Use of Estimates, Policy [Policy Text Block]
Use of Estimates
Preparing condensed consolidated financial statements in accordance with GAAP requires management to make estimates and assumptions that affect our reported amounts of assets and liabilities, disclosure of contingent assets and liabilities as of the dates of our condensed consolidated financial statements, as well as our reported amounts of revenues and expenses during the reporting periods. Management has made significant estimates in a variety of areas including, but not limited to, the allowance for loan losses. Actual results could be different from these estimates.
Earnings Per Share, Policy [Policy Text Block]
Earnings per share (“EPS”) is presented for basic and diluted EPS. We compute basic EPS by dividing net income attributable to common stockholders by the weighted-average number of shares of common stock outstanding during the period. However, as a result of our conservatorship status and the terms of the senior preferred stock, no amounts would be available to distribute as dividends to common or preferred stockholders (other than to Treasury as the holder of the senior preferred stock). Weighted average common shares includes 4.6 billion shares for the periods ended June 30, 2019 and 2018 that would be issued upon the full exercise of the warrant issued to Treasury from the date the warrant was issued through June 30, 2019 and 2018.
The calculation of diluted EPS includes all the components of basic earnings per share, plus the dilutive effect of common stock equivalents such as convertible securities and stock options. Weighted average shares outstanding is increased to include the number of additional common shares that would have been outstanding if the dilutive potential common shares had been issued. For the three months ended June 30, 2019 and six months ended June 30, 2019 and 2018, our diluted EPS weighted average shares outstanding includes shares of common stock that would be issuable upon the conversion of 131 million shares of convertible preferred stock. For the three months ended June 30, 2018, convertible preferred stock is not included in the calculation because a net loss attributable to common shareholders was incurred and it would have an anti-dilutive effect.
New Accounting Pronouncements, Policy [Policy Text Block]
New Accounting Guidance
The following updates information about our significant accounting policies that have recently been adopted or yet to be adopted from the information included in “Note 1, Summary of Significant Accounting Policies” in our 2018 Form 10-K.
The Financial Accounting Standards Board (the “FASB”) issued Accounting Standards Update (“ASU”) 2016-13, Financial Instruments—Credit Losses (Topic 326), Measurement of Credit Losses on Financial Instruments (“CECL”) in June 2016. It was amended by ASU 2019-04, Codification Improvements (to Topic 326), Financial Instruments—Credit Losses in April 2019. The standard replaces the incurred loss impairment methodology in current GAAP with a methodology that reflects lifetime expected credit losses and requires consideration of a broader range of reasonable and supportable information to inform credit loss estimates. The amendments in this standard also require credit losses related to available-for-sale debt securities to be recorded through an allowance for credit losses. We do not expect a material impact for establishing an allowance for credit losses related to our available-for-sale debt securities.
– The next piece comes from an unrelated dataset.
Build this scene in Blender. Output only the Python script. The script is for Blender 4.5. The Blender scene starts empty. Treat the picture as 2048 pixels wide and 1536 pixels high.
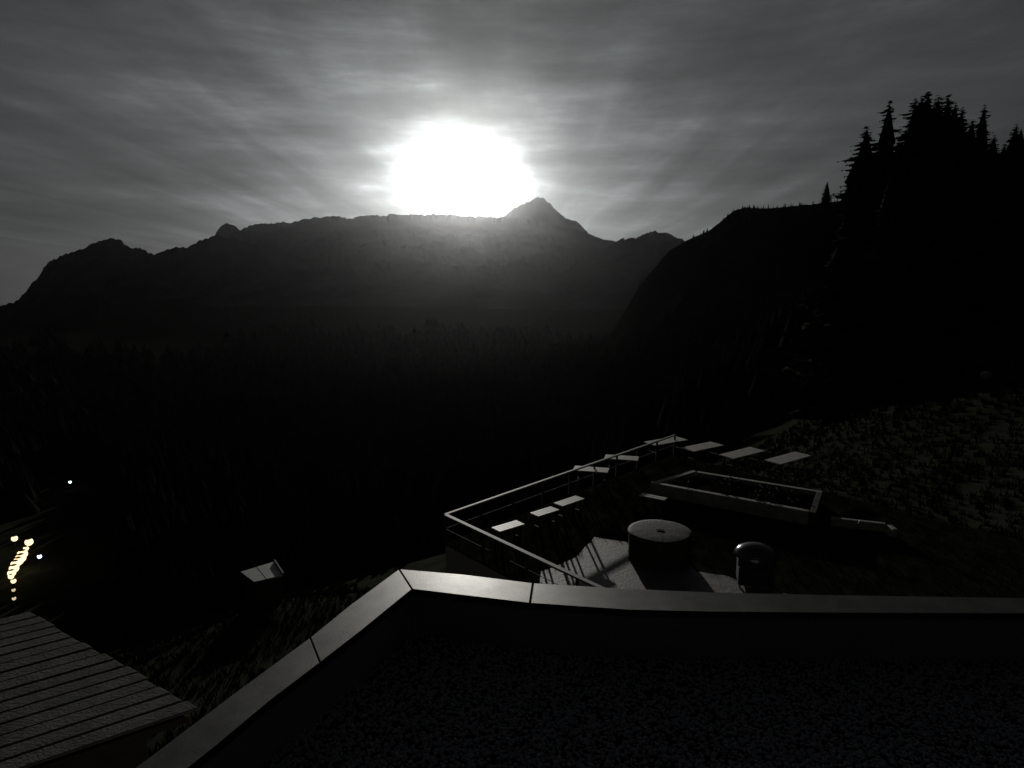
import bpy, bmesh, math, random
from mathutils import Vector, noise, Matrix
random.seed(7)
sc = bpy.context.scene
COL = sc.collection

# ------------------------------------------------------------------ camera
F = 1334.0
PITCH = math.atan(228 / F)
CZ = 20.0
CP, SP = math.cos(PITCH), math.sin(PITCH)
cam_d = bpy.data.cameras.new('camera')
cam = bpy.data.objects.new('camera', cam_d)
COL.objects.link(cam)
cam.location = (0, 0, CZ)
cam.rotation_euler = (math.pi / 2 - PITCH, 0, 0)
cam_d.sensor_width = 36
cam_d.lens = 36 * F / 2048
cam_d.clip_start = 0.1
cam_d.clip_end = 90000
sc.camera = cam


def ray(px, py):
    r, u = (px - 1024) / F, -(py - 768) / F
    return Vector((r, CP + SP * u, -SP + CP * u))


def at(px, py, z):
    d = ray(px, py)
    return Vector((0, 0, CZ)) + d * ((z - CZ) / d.z)


def far(px, py, y):
    d = ray(px, py)
    return Vector((0, 0, CZ)) + d * (y / d.y)


MOON = ray(925, 362).normalized()
M_EL = math.asin(MOON.z)
M_AZ = math.atan2(MOON.x, MOON.y)
# the lamp stands a little over the moon's own disc so the disc does not eclipse it
L_EL = M_EL + math.radians(0.85)

# ------------------------------------------------------------------ world (night sky, thin cirrus lit round the moon)
W = bpy.data.worlds.new('World')
sc.world = W
W.use_nodes = True
nt = W.node_tree
nt.nodes.clear()


def nd(t, **k):
    n = nt.nodes.new(t)
    for a, b in k.items():
        setattr(n, a, b)
    return n


def mth(op, a, b=None, c=None):
    n = nd('ShaderNodeMath', operation=op)
    for i, v in enumerate((a, b, c)):
        if v is None:
            continue
        if isinstance(v, (int, float)):
            n.inputs[i].default_value = v
        else:
            nt.links.new(v, n.inputs[i])
    return n.outputs[0]


tc = nd('ShaderNodeTexCoord')
DIR = tc.outputs['Generated']
# angle from the moon; the cirrus sheet lies in level bands, so its glow is wider than tall
dif = nd('ShaderNodeVectorMath', operation='SUBTRACT')
nt.links.new(DIR, dif.inputs[0])
dif.inputs[1].default_value = MOON
scl = nd('ShaderNodeVectorMath', operation='MULTIPLY')
nt.links.new(dif.outputs[0], scl.inputs[0])
scl.inputs[1].default_value = (1, 1, 1.75)
ln = nd('ShaderNodeVectorMath', operation='LENGTH')
nt.links.new(scl.outputs[0], ln.inputs[0])
ang = mth('MULTIPLY', ln.outputs['Value'], 57.3)
# cirrus on a flat layer high above: direction / height
sep = nd('ShaderNodeSeparateXYZ')
nt.links.new(DIR, sep.inputs[0])
hz = mth('ADD', mth('MAXIMUM', sep.outputs['Z'], 0.0), 0.07)
cmb = nd('ShaderNodeCombineXYZ')
nt.links.new(mth('DIVIDE', sep.outputs['X'], hz), cmb.inputs['X'])
nt.links.new(mth('DIVIDE', sep.outputs['Y'], hz), cmb.inputs['Y'])
mp = nd('ShaderNodeMapping')
nt.links.new(cmb.outputs[0], mp.inputs['Vector'])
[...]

CECL will become effective for our fiscal year beginning January 1, 2020. We are continuing to update the allowance models and accounting systems that will be used to estimate credit losses and record accounting impacts under CECL, and we are in the process of validating their results. All updates to our allowance models are subject to our model oversight and review governance process. We expect model and system testing to continue in 2019, followed by full integrated testing across all affected systems and processes. We are managing the implementation of this guidance in accordance with our change management governance standards, which are designed to ensure compliance with GAAP as well as operational readiness at adoption. Senior management and the Audit Committee receive regular updates regarding the status of our implementation plan, results of modeled impacts and any identified key risks.
We will use a discounted cash flow method to measure credit impairment on our single-family mortgage loans and an undiscounted loss method to measure credit impairment on our multifamily mortgage loans. The models we will use to estimate credit losses will incorporate our historical credit loss experience, adjusted for current economic forecasts and the current credit profile of our loan book of business. The models will use reasonable and supportable forecasts for key economic drivers, such as home prices (Single-Family), rental income (Multifamily) and capitalization rates (Multifamily).
Based on the composition of the loans in our book of business as of June 30, 2019 and our current expectations of future economic conditions, we estimate that our adoption of CECL will result in a reduction in our retained earnings of up to $4 billion on an after-tax basis in the first quarter of 2020. We are still assessing the impact of various implementation issues as well as the FASB’s recently proposed guidance relating to the standard. The resolution of these items may reduce CECL’s impact on our retained earnings upon adoption. In addition, we continue to evaluate the results of our modeled loss estimates and may make refinements to our approach and assumptions. The impact of our adoption of CECL on our retained earnings will be further influenced by the credit risk profile of the loans in our book of business as of the January 1, 2020 adoption date, as well as economic conditions and forecasts of future economic conditions at that time.